WORK TO BE COMPLETED
Reproduce the listing exactly and skip over any pictures.

DATASET EXCERPT
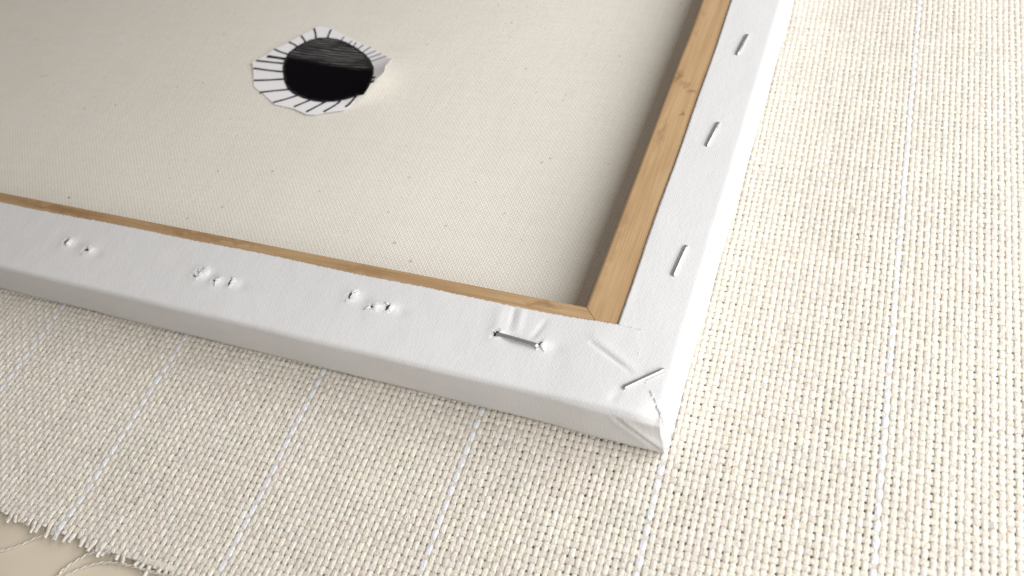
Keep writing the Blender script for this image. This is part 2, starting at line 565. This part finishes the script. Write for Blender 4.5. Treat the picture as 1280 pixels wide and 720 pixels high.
plied([(-150.5, -65.4, .1), (-153.6, -67.0, -.6), (-157.0, -69.2, -1.1), (-160.4, -72.2, -1.35), (-164.2, -74.7, -1.4), (-170, -77.0, -1.4)], .34)
plied([(-132.0, -65.8, .0), (-135.2, -66.7, -.4), (-138.3, -68.1, -.9), (-140.5, -70.4, -1.2), (-142.5, -73.2, -1.3), (-143.4, -76.4, -1.35), (-143.0, -80.5, -1.35)], .42)
plied([(-108.0, -65.9, .0), (-115.2, -66.7, -.3), (-124.0, -67.2, -.6), (-130.4, -68.0, -1.0), (-134.8, -69.6, -1.2), (-138.4, -72.2, -1.3), (-141.2, -75.2, -1.3), (-142.2, -79.0, -1.35)], .36)

# ------------------------------------------------------------------ stretched canvas
H = 17.35                 # top of the wooden bars
WID, HEI = 430.0, 305.0
TCK = 0.42                # canvas thickness shown on the back
canvas = empty('stretched_canvas', 'white canvas stretched on a pine frame lying face down, corner towards us', 'canvas')

def place(side, s, u):
    if side == 'bottom': return -s, u
    if side == 'right': return -u, s
    if side == 'top': return -s, HEI - u
    return -WID + u, s

SIDE_LEN = {'bottom': WID, 'top': WID, 'right': HEI, 'left': HEI}

def bar(side, mat):
    # profile (inset, z): bevelled inner edge, top rebated where the canvas covers it
    ue = 17.0 if side == 'right' else 21.0
    prof = [(2.8, 1.6), (2.8, 12.5), (ue, 12.5), (ue + .3, H), (27.6, H), (28.1, H - .18), (28.3, H - .7), (28.3, 3.2), (25.0, 2.2)]
    L = SIDE_LEN[side]
    fr = np.linspace(0, 1, 40)
    V = []
    for t in fr:
        for (u, z) in prof:
            s0, s1 = u + .09, L - u - .09
            x, y = place(side, s0 + (s1 - s0) * t, u)
            V.append((x, y, z))
    n, m = len(fr), len(prof)
    F = []
    for i in range(n - 1):
        for k in range(m):
            F.append((i * m + k, i * m + (k + 1) % m, (i + 1) * m + (k + 1) % m, (i + 1) * m + k))
    F.append(tuple(range(m))[::-1]); F.append(tuple((n - 1) * m + k for k in range(m)))
    me_ = mesh_np('stretcher_bar', V, F)
    b_ = bmesh.new(); b_.from_mesh(me_); bmesh.ops.recalc_face_normals(b_, faces=b_.faces[:]); b_.to_mesh(me_); b_.free()
    return link('stretcher_bar', me_, mat, canvas, smooth=False)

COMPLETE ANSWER
Keep writing the Blender script for this image. This is part 2, starting at line 565. This part finishes the script. Write for Blender 4.5. Treat the picture as 1280 pixels wide and 720 pixels high.
plied([(-150.5, -65.4, .1), (-153.6, -67.0, -.6), (-157.0, -69.2, -1.1), (-160.4, -72.2, -1.35), (-164.2, -74.7, -1.4), (-170, -77.0, -1.4)], .34)
plied([(-132.0, -65.8, .0), (-135.2, -66.7, -.4), (-138.3, -68.1, -.9), (-140.5, -70.4, -1.2), (-142.5, -73.2, -1.3), (-143.4, -76.4, -1.35), (-143.0, -80.5, -1.35)], .42)
plied([(-108.0, -65.9, .0), (-115.2, -66.7, -.3), (-124.0, -67.2, -.6), (-130.4, -68.0, -1.0), (-134.8, -69.6, -1.2), (-138.4, -72.2, -1.3), (-141.2, -75.2, -1.3), (-142.2, -79.0, -1.35)], .36)

# ------------------------------------------------------------------ stretched canvas
H = 17.35                 # top of the wooden bars
WID, HEI = 430.0, 305.0
TCK = 0.42                # canvas thickness shown on the back
canvas = empty('stretched_canvas', 'white canvas stretched on a pine frame lying face down, corner towards us', 'canvas')

def place(side, s, u):
    if side == 'bottom': return -s, u
    if side == 'right': return -u, s
    if side == 'top': return -s, HEI - u
    return -WID + u, s

SIDE_LEN = {'bottom': WID, 'top': WID, 'right': HEI, 'left': HEI}

def bar(side, mat):
    # profile (inset, z): bevelled inner edge, top rebated where the canvas covers it
    ue = 17.0 if side == 'right' else 21.0
    prof = [(2.8, 1.6), (2.8, 12.5), (ue, 12.5), (ue + .3, H), (27.6, H), (28.1, H - .18), (28.3, H - .7), (28.3, 3.2), (25.0, 2.2)]
    L = SIDE_LEN[side]
    fr = np.linspace(0, 1, 40)
    V = []
    for t in fr:
        for (u, z) in prof:
            s0, s1 = u + .09, L - u - .09
            x, y = place(side, s0 + (s1 - s0) * t, u)
            V.append((x, y, z))
    n, m = len(fr), len(prof)
    F = []
    for i in range(n - 1):
        for k in range(m):
            F.append((i * m + k, i * m + (k + 1) % m, (i + 1) * m + (k + 1) % m, (i + 1) * m + k))
    F.append(tuple(range(m))[::-1]); F.append(tuple((n - 1) * m + k for k in range(m)))
    me_ = mesh_np('stretcher_bar', V, F)
    b_ = bmesh.new(); b_.from_mesh(me_); bmesh.ops.recalc_face_normals(b_, faces=b_.faces[:]); b_.to_mesh(me_); b_.free()
    return link('stretcher_bar', me_, mat, canvas, smooth=False)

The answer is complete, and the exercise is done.